> Request: Reproduce the data exactly.
(begin)
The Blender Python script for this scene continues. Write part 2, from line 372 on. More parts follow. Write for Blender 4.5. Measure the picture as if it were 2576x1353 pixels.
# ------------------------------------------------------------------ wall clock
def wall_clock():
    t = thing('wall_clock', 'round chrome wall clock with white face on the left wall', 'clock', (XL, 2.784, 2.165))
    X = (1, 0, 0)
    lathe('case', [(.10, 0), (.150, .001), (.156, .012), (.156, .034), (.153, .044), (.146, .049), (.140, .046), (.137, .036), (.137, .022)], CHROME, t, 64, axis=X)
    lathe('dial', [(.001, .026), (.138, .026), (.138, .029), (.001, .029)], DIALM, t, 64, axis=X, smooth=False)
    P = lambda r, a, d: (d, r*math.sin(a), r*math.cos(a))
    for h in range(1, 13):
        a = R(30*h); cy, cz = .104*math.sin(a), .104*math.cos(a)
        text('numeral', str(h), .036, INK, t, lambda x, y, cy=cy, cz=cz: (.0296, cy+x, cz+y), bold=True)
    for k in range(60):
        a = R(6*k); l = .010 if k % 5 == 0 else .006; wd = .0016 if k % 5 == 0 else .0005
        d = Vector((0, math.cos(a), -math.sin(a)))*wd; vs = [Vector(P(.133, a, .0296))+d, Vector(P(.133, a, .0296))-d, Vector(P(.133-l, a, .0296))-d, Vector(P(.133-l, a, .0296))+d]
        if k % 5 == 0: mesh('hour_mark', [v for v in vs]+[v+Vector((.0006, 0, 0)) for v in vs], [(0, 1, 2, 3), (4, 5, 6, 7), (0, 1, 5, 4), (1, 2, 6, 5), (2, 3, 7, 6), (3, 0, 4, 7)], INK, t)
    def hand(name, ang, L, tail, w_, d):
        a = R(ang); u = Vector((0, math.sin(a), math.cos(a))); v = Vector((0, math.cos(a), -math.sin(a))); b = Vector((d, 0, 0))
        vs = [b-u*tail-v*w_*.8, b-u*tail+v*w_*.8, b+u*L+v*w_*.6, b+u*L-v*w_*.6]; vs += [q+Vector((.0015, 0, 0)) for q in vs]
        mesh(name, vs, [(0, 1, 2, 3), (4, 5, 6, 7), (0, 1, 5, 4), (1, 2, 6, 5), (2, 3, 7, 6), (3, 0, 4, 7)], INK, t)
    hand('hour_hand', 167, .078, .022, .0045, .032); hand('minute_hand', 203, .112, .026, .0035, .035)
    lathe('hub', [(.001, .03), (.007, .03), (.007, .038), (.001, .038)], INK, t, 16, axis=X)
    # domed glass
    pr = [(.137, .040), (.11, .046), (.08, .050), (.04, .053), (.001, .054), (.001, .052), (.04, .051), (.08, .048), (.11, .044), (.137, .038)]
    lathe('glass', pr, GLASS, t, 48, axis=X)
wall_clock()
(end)
> Expected answer:
The Blender Python script for this scene continues. Write part 2, from line 372 on. More parts follow. Write for Blender 4.5. Measure the picture as if it were 2576x1353 pixels.
# ------------------------------------------------------------------ wall clock
def wall_clock():
    t = thing('wall_clock', 'round chrome wall clock with white face on the left wall', 'clock', (XL, 2.784, 2.165))
    X = (1, 0, 0)
    lathe('case', [(.10, 0), (.150, .001), (.156, .012), (.156, .034), (.153, .044), (.146, .049), (.140, .046), (.137, .036), (.137, .022)], CHROME, t, 64, axis=X)
    lathe('dial', [(.001, .026), (.138, .026), (.138, .029), (.001, .029)], DIALM, t, 64, axis=X, smooth=False)
    P = lambda r, a, d: (d, r*math.sin(a), r*math.cos(a))
    for h in range(1, 13):
        a = R(30*h); cy, cz = .104*math.sin(a), .104*math.cos(a)
        text('numeral', str(h), .036, INK, t, lambda x, y, cy=cy, cz=cz: (.0296, cy+x, cz+y), bold=True)
    for k in range(60):
        a = R(6*k); l = .010 if k % 5 == 0 else .006; wd = .0016 if k % 5 == 0 else .0005
        d = Vector((0, math.cos(a), -math.sin(a)))*wd; vs = [Vector(P(.133, a, .0296))+d, Vector(P(.133, a, .0296))-d, Vector(P(.133-l, a, .0296))-d, Vector(P(.133-l, a, .0296))+d]
        if k % 5 == 0: mesh('hour_mark', [v for v in vs]+[v+Vector((.0006, 0, 0)) for v in vs], [(0, 1, 2, 3), (4, 5, 6, 7), (0, 1, 5, 4), (1, 2, 6, 5), (2, 3, 7, 6), (3, 0, 4, 7)], INK, t)
    def hand(name, ang, L, tail, w_, d):
        a = R(ang); u = Vector((0, math.sin(a), math.cos(a))); v = Vector((0, math.cos(a), -math.sin(a))); b = Vector((d, 0, 0))
        vs = [b-u*tail-v*w_*.8, b-u*tail+v*w_*.8, b+u*L+v*w_*.6, b+u*L-v*w_*.6]; vs += [q+Vector((.0015, 0, 0)) for q in vs]
        mesh(name, vs, [(0, 1, 2, 3), (4, 5, 6, 7), (0, 1, 5, 4), (1, 2, 6, 5), (2, 3, 7, 6), (3, 0, 4, 7)], INK, t)
    hand('hour_hand', 167, .078, .022, .0045, .032); hand('minute_hand', 203, .112, .026, .0035, .035)
    lathe('hub', [(.001, .03), (.007, .03), (.007, .038), (.001, .038)], INK, t, 16, axis=X)
    # domed glass
    pr = [(.137, .040), (.11, .046), (.08, .050), (.04, .053), (.001, .054), (.001, .052), (.04, .051), (.08, .048), (.11, .044), (.137, .038)]
    lathe('glass', pr, GLASS, t, 48, axis=X)
wall_clock()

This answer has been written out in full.